Other Hides You May See
- Pigskin: lower price, recognisable by visible hair-follicle pattern (small dimpled triplets across the surface). Less luxurious feel, less even nap. Common in mid-market suede.
- Deerskin: rare in modern outerwear, exceptional softness, more difficult to source ethically.
- Split cowhide: the cheapest option, made from the lower (split) layer of cow hide rather than the full-grain top layer. The nap is less consistent and the surface less durable. Common in fast-fashion 'suede' coats.
- Microfibre / faux suede: not real suede at all - synthetic fabric engineered to mimic the feel. Easier to clean, but lacks the drape, breathability, and ageing of genuine suede.
How to Identify the Hide on a Coat
Reputable brands list the hide explicitly on the product page or care label. If the description says only 'suede' without naming the source animal, the hide is most likely split cowhide or pigskin. Premium brands always specify lambskin, goatskin, or calfskin because the distinction adds value.
By touch: lambskin feels almost weightless and unusually soft. Goatskin has visible texture in the nap and a substantial but soft hand. Calfskin feels dense and slightly stiff at first touch. Pigskin shows visible follicle dots if you look closely. Synthetic feels uniform but lifeless - it lacks the natural variation of real hide.
Frequently Asked Questions
- Which suede hide is the highest quality?
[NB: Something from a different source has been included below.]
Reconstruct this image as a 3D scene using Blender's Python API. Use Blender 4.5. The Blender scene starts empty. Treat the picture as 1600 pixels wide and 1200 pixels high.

Quality is context-dependent. Lambskin is the softest. Calfskin is the most durable. Goatskin is the most balanced. There is no universal 'best' - the right hide depends on what you need the coat to do.
- Is goatskin suede warmer than lambskin?
Slightly. Goatskin is denser and slightly heavier per square centimetre, which provides marginally better insulation. The difference is small enough that lining choice matters more than hide choice for warmth. See our suede coat lining guide.
- Why does lambskin suede cost less than calfskin?
Lambs reach hide-harvest size faster than calves, and the hides are smaller, so production cycles are shorter. Premium calfskin requires longer-aged hides and more material per coat, both of which raise the price.
- Can I tell what hide a suede coat is by looking at it?
Sometimes. Pigskin shows visible follicle dots. Lambskin has the finest, most uniform nap. Goatskin shows slightly more visible fibre direction. Calfskin has a denser, more even nap and a heavier hand. Reading product descriptions is more reliable than visual inspection.
- Is split cowhide really suede?
Technically yes - any hide split from the underside and brushed counts as suede. But split cowhide suede is significantly less durable, less soft, and shorter-lived than full-grain hide suedes from goat, lamb, or calf. For an investment piece, premium hides are worth the price difference.